What is Negative Gearing?

Negative gearing occurs when the cost of owning an investment property, such as mortgage interest, maintenance, and other expenses, exceeds the rental income. The shortfall, or loss, can be deducted from the investor's taxable income, lowering their tax liability. This has long made property investment more attractive, particularly in areas where rental income is lower relative to property values.

Negative Gearing Explained

Who Will It Impact?

The removal of negative gearing will have broad-reaching implications, particularly for Australian landlords. Based on Australian Tax Office (ATO) data from 2021-22, nearly 2.3 million Australians owned investment properties, representing around 20% of the country’s 11.4 million taxpayers. Of these landlords, 71% own just one investment property, and approximately 950,000 landlords reported losses that were offset by negative gearing benefits.

This means that a substantial number of "mum and dad" investors rely on negative gearing to make property ownership viable. The removal of this tax benefit could particularly affect those with limited cash flow, making property investment less attractive and less financially feasible.

Lessons from New Zealand

To predict the potential outcomes of negative gearing removal in Australia, it's helpful to look at New Zealand, which made a similar policy change in March 2021. Landlords lost the ability to claim interest paid on investment properties, and this change coincided with a sharp rise in the official cash rate.

The effects were noticeable. Prior to the removal of negative gearing, rent prices in New Zealand had been rising at an average rate of 4.7% per year. After the policy change, the rate of rent increases jumped to 6.8% annually. Investor activity slowed only slightly, while first-time homebuyer activity increased somewhat.

Source: ABC News | Prepared by Premier Buyers

However, the reduction in investor activity resulted in a shrinking rental supply, which, coupled with increasing demand, led to higher competition among tenants and rising rents. If the same happens in Australia, renters could see steeper rental increases as fewer investment properties are available.

The 1980s Experiment in Australia

Australia has already experienced the impact of negative gearing removal in the 1980s. The government temporarily abolished the policy, leading to dramatic rent increases in cities like Sydney and Perth. The rental crisis that ensued forced the government to reinstate negative gearing after only a few years.

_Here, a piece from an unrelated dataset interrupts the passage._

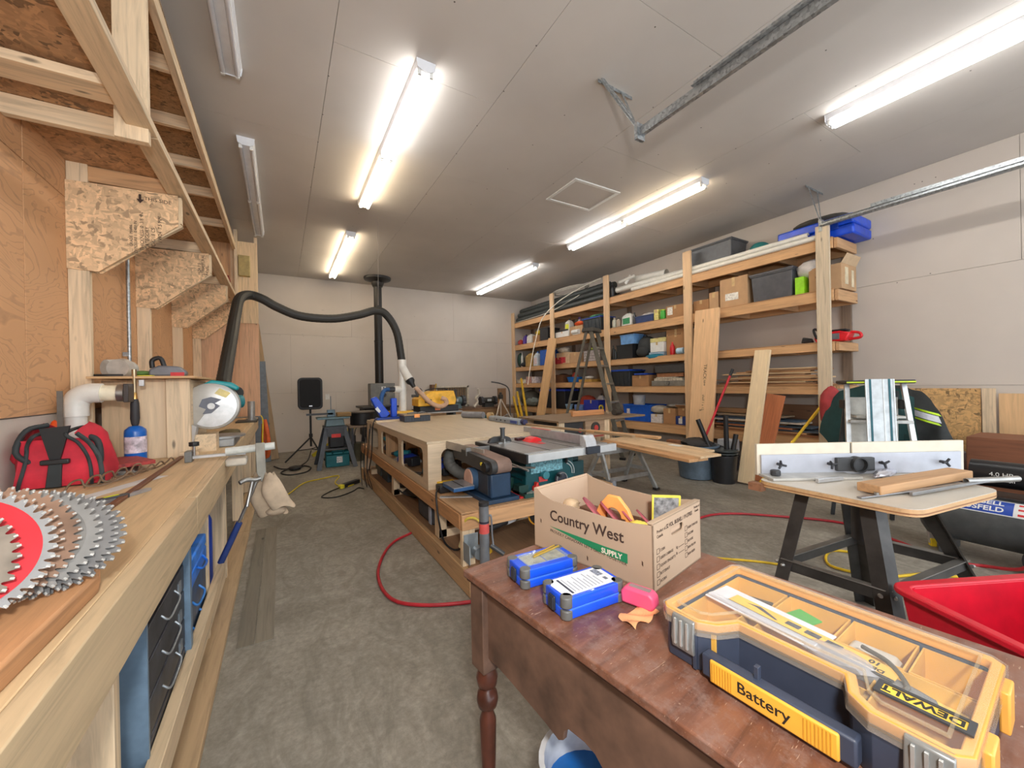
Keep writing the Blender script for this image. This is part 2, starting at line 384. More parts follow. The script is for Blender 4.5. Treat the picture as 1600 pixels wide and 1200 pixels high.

This historical example shows that removing negative gearing doesn’t necessarily make housing more affordable. Instead, it simply shifts the burden to renters, who end up paying higher rents due to decreased investment in rental properties.

What Can You Expect?

If negative gearing is removed, several key changes are likely:

  1. Decline in Property Investment: The immediate effect will likely be a reduction in property investment, especially for new investors. The removal of tax benefits will make property ownership less attractive, particularly for those who rely on negative gearing to make their investment viable.

  2. Investors Exiting the Market: Some current investors, especially those with tight cash flows, may decide to sell their properties, leading to a short-term increase in property listings. While this could create a temporary dip in property prices, the long-term impact might be different.

  3. Rising Rents: Australia's rental market is already under pressure, with vacancy rates below 1.5% in many regions. As investors exit the market and rental property supply shrinks, landlords will likely increase rents to offset the loss of tax benefits, further squeezing tenants.

  4. Marginal Increase in Home Ownership: A reduction in investor demand could create more opportunities for first-time homebuyers, but this impact is expected to be marginal. The underlying issue of housing affordability will remain, especially if the new supply doesn't meet demand.

  5. Construction Slowdown and Supply Issues: When investor demand slows, so does housing construction. Given Australia’s existing housing supply shortage, particularly in the rental market, this could exacerbate the housing crisis. Fewer new homes would be built, leading to heightened competition among tenants, especially lower-income renters who are most dependent on rental properties.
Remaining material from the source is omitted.